Released on June 10, the nine-track record finds the Goa and Chennai-based musician stretching his songwriting across indie-pop, ballad rock and cinematic soundscapes. Entirely written, composed and produced by Fernandez, the album sees him moving from distorted guitars and live drums to sweeping orchestral arrangements, building songs from scratch.
The album feels expansive without losing its emotional core. At a time when playlists often reward brevity, A Little Larger Than The Entire Universe embraces scale and atmosphere. It is the work of an artist unafraid to indulge in grand ideas while remaining rooted in deeply personal songwriting. Throughout the record, Fernandez moves between these extremes, pairing personal reflection with arrangements that often seem to stretch toward the theatrical.

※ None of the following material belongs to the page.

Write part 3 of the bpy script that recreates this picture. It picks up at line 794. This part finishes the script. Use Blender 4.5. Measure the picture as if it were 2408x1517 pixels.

Accompanying the release is a nine-minute short film directed by filmmaker Lendrick Kumar, a longtime collaborator of Fernandez. The film feels like a fever dream, unfolding in chapters, the tail end feeling like the aftermath or the war we fight while recovering from love. Conceived as a visual extension of the album's themes, the film pushed both artist and director to their creative and physical limits. Most notably, Fernandez performed a sequence in which he set himself on fire for a single continuous take, sustaining first-degree burns during the shoot.
I'm not sure whether it was intentional, but the album shares its title with a collection of poems by the Portuguese poet Fernando Pessoa. The collection is a cocktail of emotions, especially the drops that spill from the shaker while the drink is being made. Pessoa's writing is melancholic, angry and full of anguish, as though it is perpetually on fire, but it also toes the line of feeling like the words of a man who has surrendered and is just making meaning and whimsy out of the cards he’s dealt, much like JBABE's album.
In that sense, the two works mirror each other. Both are driven by an urgency to undo and unravel the kinds of human emotions that are more often felt than spoken, lingering in the spaces where language begins to fail. The album also dives into the artist’s faith and the fact that part of that surrender comes from that belief in something larger than yourself.
With A Little Larger Than The Entire Universe, Fernandez reaffirms his place as one of Indian independent music's most singular voices, an artist still committed to building worlds rather than simply releasing songs.
Following the album's release, JBABE is set to take the music on the road with performances planned across Mumbai, Delhi and Chennai.